About a month ago, I discovered that Wendy’s (yes, the fast-food chain) put out a free tabletop roleplaying game a few years ago called Feast of Legends as part of a marketing scheme. I knew I had to run it, though I obviously doubted its quality -first – my name is Beef, so the fact that the world map of the game was called “Beef’s Keep” was a blatant irony I sought desperately to exploit. And second – this actually kind of lines up with my spouse’s activities and it would be a nice opportunity to bridge our interests: I figured that while my spouse wasn’t normally into tabletop, he would acquiesce in favour of combining it with ordering food from Wendy’s with Ben and Eric. So, a few weeks later we set a date, and a new legendary journey begins…

I’d like to split this review into two parts: first, the actual game mechanics, and second, the adventure campaign module that comes written along with the system. I should note that Wendy’s actually removed the game from their website a while back, but you can still find it from various internet archive sources. First, mechanics-wise, Feast of Legends is surprisingly functional. It’s a D20 system, probably a bit of a hack of D&D, and all the stats and etc. make sense. The writing is great – the ‘roll 4d4 for your stats, just like our 4 for $4 deal’ and ‘if you eat these Wendy’s items in real life, you get a bonus’ are quite clever little additions. On that note, though – the character sheets aren’t very well designed, or perhaps the food item bonuses aren’t clear, but it reads as if you add your temporary bonus to your base stat, not the modifiers, and there’s no spot to the character sheet to put these bonuses, which means you have to manually adjust your base stats and modifiers and then remember to put all the numbers back at the end of the session? Huh. A bit of an oversight that would have just been helped by an extra box. Chargen is fast at least (literally just pick your ‘class’ and roll stats), but it also weirdly doesn’t have good rules surrounding how to handle initial equipment (you may want to plan ahead what is OK and what isn’t OK for the game) – but I mean, you’re playing a TTRPG put out by a fast-food chain: Who cares if they get the ultimate fried chicken armour and wield the 1d10 damage whisk?
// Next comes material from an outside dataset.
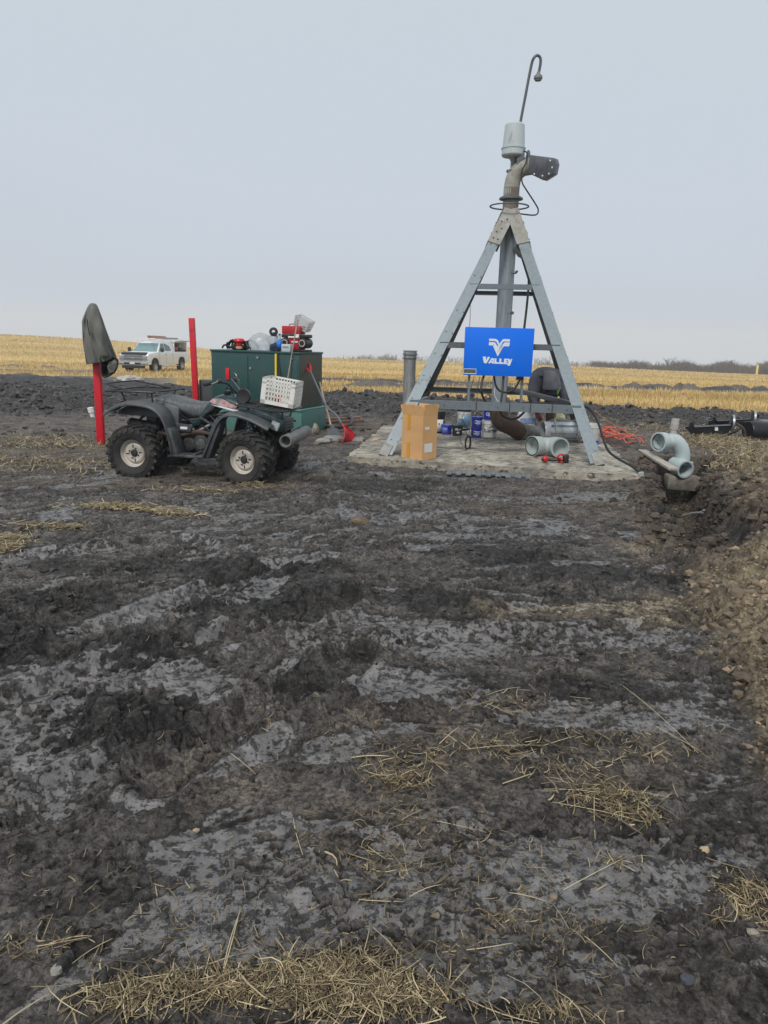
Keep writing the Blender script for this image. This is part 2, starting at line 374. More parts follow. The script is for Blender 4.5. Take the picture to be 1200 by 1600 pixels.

Spellcasting is also not really discussed – technically it’s just “you can use these skills and they function as spells”, but it feels weirdly phrased and almost like magic is ‘absent’ from the game – despite pretty much every “Order” being ability/magic-focused. A player asked me how he cast spells and I had to pause and say “I don’t know. You just… do them…?”. Welp. There’s also some terminology that got missed in editing – the actual stat is called ‘Grace’, and there are references in the Orders to not being able to use ‘graceful’ weapons, but then weapons are categorised as ‘finesse’ weapons on the actual tables – most likely they changed the name from finesse to grace and then forgot about it. But, hey – this is a free TTRPG, clearly made by like four people (there’s a bit of interjected genuine very author commentary throughout about their playtests, which I enjoy) and I forgive the company for making a few missteps here.

Whoever got this past the editors at Wendy’s, you are a star.

That said, the adventure module is objectively terrible. I was going to just run it with minimal prep (this is a ‘just for fun’ game, after all), but reading it I was immediately struck with wasted time, ‘let your players explore aimlessly until they see the fountain’, dead ends, and, worst of all, a lot of ‘they have to answer all four riddles correctly in a row or else the doors close for two hours and the party just kind of has to sit there until they reopen so they can try again even though the time punishment has no effect on the narrative’. That last one isn’t an exaggeration – it’s literally in the book:

Incredible.

I went ahead and went through every page and crossed out all unnecessary portions, and probably ended up with like a 2-3 session campaign that would have been significantly better than the multi-year-long adventure module in terms of actually having people play through it. The campaign itself, even, has a magical item at the end of the first area that instantly max-levels every character. So there’s no reason to keep playing for…. months after that. Just take them right to the boss for a final hoorah! Anyway. Maybe I’ll post my cut-up remix later if anybody actually wants to read it (I doubt it, but you never know). I would appreciate being able to showcase my edits in some fashion though, because, hilariously, the actual game barely happened: everyone ate their meals and then we played for 45 minutes, with one single combat, before the players had to leave. All my effort into learning and reading and running a Wendy’s TTRPG… wasted. The party literally ran into a mysterious guy, he told them to defeat the evils in the French Fry Forest, went over and fought two kobold-analogous enemies, and then went back, job done, saved the kingdom, hooray!

Overall I give it a solid 6/10 game system. Maybe 7/10 for the humour.